Farming News - Syngenta unveils plan to sustainably boost yields

Syngenta unveils plan to sustainably boost yields

 

The world's largest pesticide manufacturer by sales has today published a sustainability agenda. Swiss-based firm Syngenta, which is also a major seed and garden product producer, promises its new 'Good Growth Plan' will lead to increases in crop production whilst reducing agriculture's footprint.  

 

In what may seem like something of a counterintuitive move, the company is calling on farmers to adopt means of production that may use less pesticide and fertiliser. The Good Growth Plan promises to foster a 20 percent increase in crop productivity by 2020, without using more land, water or inputs.

 

The 20 percent figure is an overall target, and the focus is mainly on developing nations, but Syngenta executives said the approach will have benefits for production all over the world.

 

Alongside the productivity increase, the global agribusiness has set itself challenges relating to environmental protection, including boosting biodiversity and cutting waste. Syngenta hopes to achieve these seemingly disparate aims by adopting different approaches in different parts of the world, but has produced a list of six principal commitments:

 

  • Make crops more efficient: Increase average productivity of the world's major crops by 20 percent without using more land, water or inputs
  • Rescue more farmland: Improve the fertility of 10 million hectares of farmland on the brink of degradation
  • Help biodiversity flourish: Enhance biodiversity on 5 million hectares of farmland
  • Empower smallholders: Reach 20 million smallholders and enable them to increase productivity by 50 percent
  • Help people stay safe: Train 20 million farm workers on labour safety, especially in developing countries
  • Look after every worker: Strive for fair labour conditions throughout our entire supply chain network

 

Syngenta's Good Growth Plan presents the company's proposals for achieving global food security. Food security is possibly the major challenge facing the world today; the global population is currently increasing by 200,000 each day and humanity is using the planet's resources 50 percent faster than they can be replenished. 

 

At the same time, farmland is being depleted through urbanisation and soil erosion and water resources are under increasing pressure from overuse, exacerbated by the threat of climate change.  Worldwide, rural communities – those most often responsible for growing food – experience much greater rates of poverty.

 

The new Syngenta Plan was launched on Tuesday at a series of events taking place around the world. Syngenta executives met with policy makers to discuss the challenges facing those who produce food, those who need to eat, and the environment that sustains us. The company said it can contribute through ensuring its agents educate and advise farmers on how best to use its products and promote the benefits of its technologies.

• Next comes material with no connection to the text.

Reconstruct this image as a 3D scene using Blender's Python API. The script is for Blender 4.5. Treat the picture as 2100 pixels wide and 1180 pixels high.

Syngenta also proposes to work with a number of key government aid agencies and NGOs.

 

Mike Mack, Chief Executive Officer of Syngenta, said on Tuesday, "We have always been acutely aware that our business can only grow if we ensure that farming is carried out in a sustainable way.  We continuously seek to bring this awareness to life through our focus on land, technology and people.  We now need to take our contribution to a new level and this is the driving force behind the commitments announced today."

 

Though he acknowledged, "Delivering on these commitments won't be easy given the conflicting views of society on agriculture and food production.  The Good Growth Plan represents our collective commitment as a company to do things differently and better." 

 

Mack said Synegnta is seeking to begin a dialogue between all stakeholders about the future of food production. The company denied sceptics' suggestions that the new campaign is a PR exercise, aimed to 'greenwash' the Syngenta brand.

 

Syngenta instead promised its new sustainability agenda will pursue "ambitious and measurable goals", but certain aspects seem to stand against its recent track record. In August Syngenta, along with fellow pesticide manufacturer Bayer CropScience, initiated legal action in the European Court against the EU Commission's decision to suspend use of neonicotinoid seed treatments, which have been found to pose a serious threat to bee health. The Commission decision was made in light of continued deadlock in the European Council, and in the face of intense lobbying against a partial ban by the chemicals' manufacturers.  

 

In terms of agriculture, influential policy organisations such as the UN FAO have said smallholder agriculture and equitable engagement with farmers on the ground, who have been shown to invest by far the greatest amount of money in development, are pivotal to achieving food security.

 

However, public aid and development spending have come under pressure in a number of countries and private corporations have stepped in to fill the funding gap, through public-private partnerships. These partnerships are not without their critics, who suggest that PPPs often entail "contractual complexities," change the scope of development work, and in many cases result in risk being borne by the public sector and profit reaped by the private financier.

 

The key question in this case may therefore be whether the business model of a multinational like Syngenta is compatible with the development of appropriate solutions for small-scale producers.